What was the preparation like for it?
CHALAMET: Oh, it was enormous. Getting out to England well in advance, getting in touch with the plays, and trying to commit the architecture of those plays to heart, trying to get the physicality right for the character, trying to put on some weight, not to the point where — it probably wouldn’t have been possible anyway — the idea wasn’t that Henry was kicking ass but rather he could survive and that the act of valor comes in his presence in the battle. There’s a dialect, obviously, portion to it. I worked with a great coach named Neil Swain, who’s worked with a lot of American actors when they do English accents. Then, hanging out with Joel a lot, Sean Harris, and trying to build those relationships by way of experience, and then just spending time in London, obviously, way past the period this film takes place just to be out there and being where it takes place. The surrounding areas we got to shoot in are really such a treat because basically nothing shoots out there probably because it probably would’ve been too expensive to shoot out there for some reason. So, it was a little bit of everything. Edie Falco did a Q&A that I saw when I was growing up where someone said, “What’s your process?” And she shortly said, “I don’t know what it is, I just do it.” I was like, How does this live? How is this gonna be a real thing?
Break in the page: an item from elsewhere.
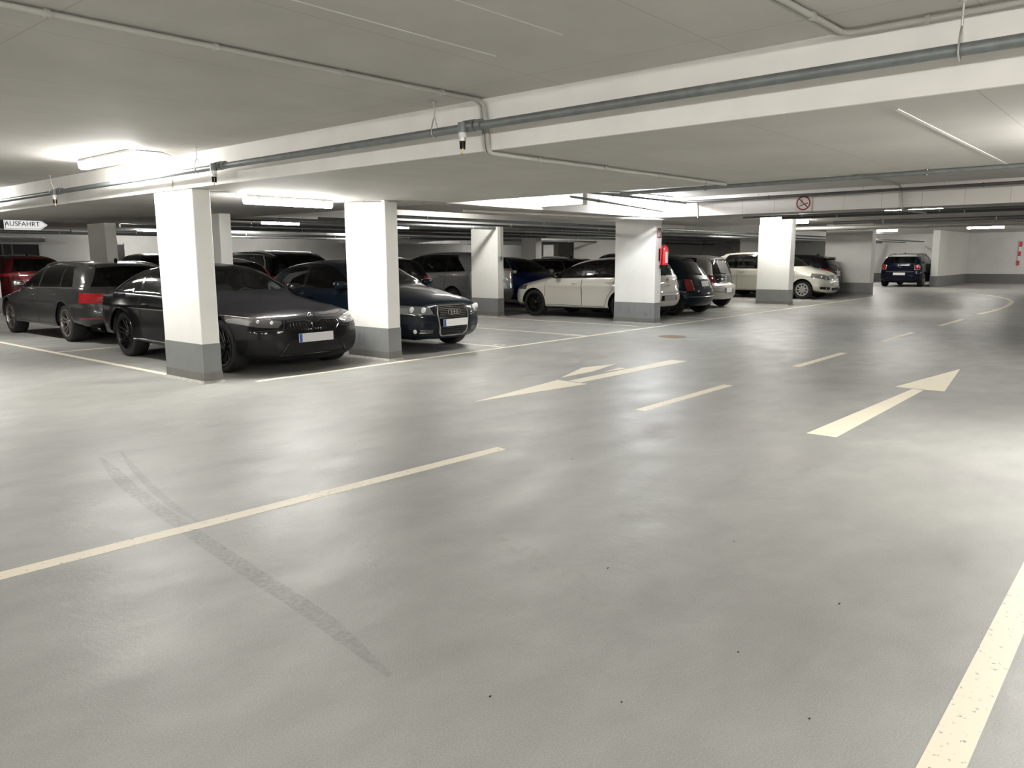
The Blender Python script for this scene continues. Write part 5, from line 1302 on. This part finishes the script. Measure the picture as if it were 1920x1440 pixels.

MICHÔD: You do all the prep you can. You prep the thing to within an inch of its life. You storyboard it and talk about it and schedule it really intricately and do everything you can to turn up on the day prepped and then you turn up on the day and just s— your pants and swim, and everything changes instantly the second you start. That many moving parts and that much chaos, everything immediately starts changing, but you can always fall back on the prep that you’ve done. You’ve done the work. [To Chalamet] I’m sure it’s true for you. You want to forget all the work you’ve done, but every now and then you need to get back to center. Of all the things I’ve ever shot, [the battle] required the most preparation, but it was also the most chaotic thing I’ve ever done.

Is it harder to shoot those action scenes or when it’s just you and the camera and it’s all about your face?
CHALAMET: It depends. I hadn’t shot anything like this before and I guess the gift is you’re not really acting. It is moment-to-moment survival and true to the style that David wanted where it wasn’t like a lightsaber sequence but properly messy and dangerous.

The King is currently playing in select theaters. It will begin streaming Nov. 1 on Netflix.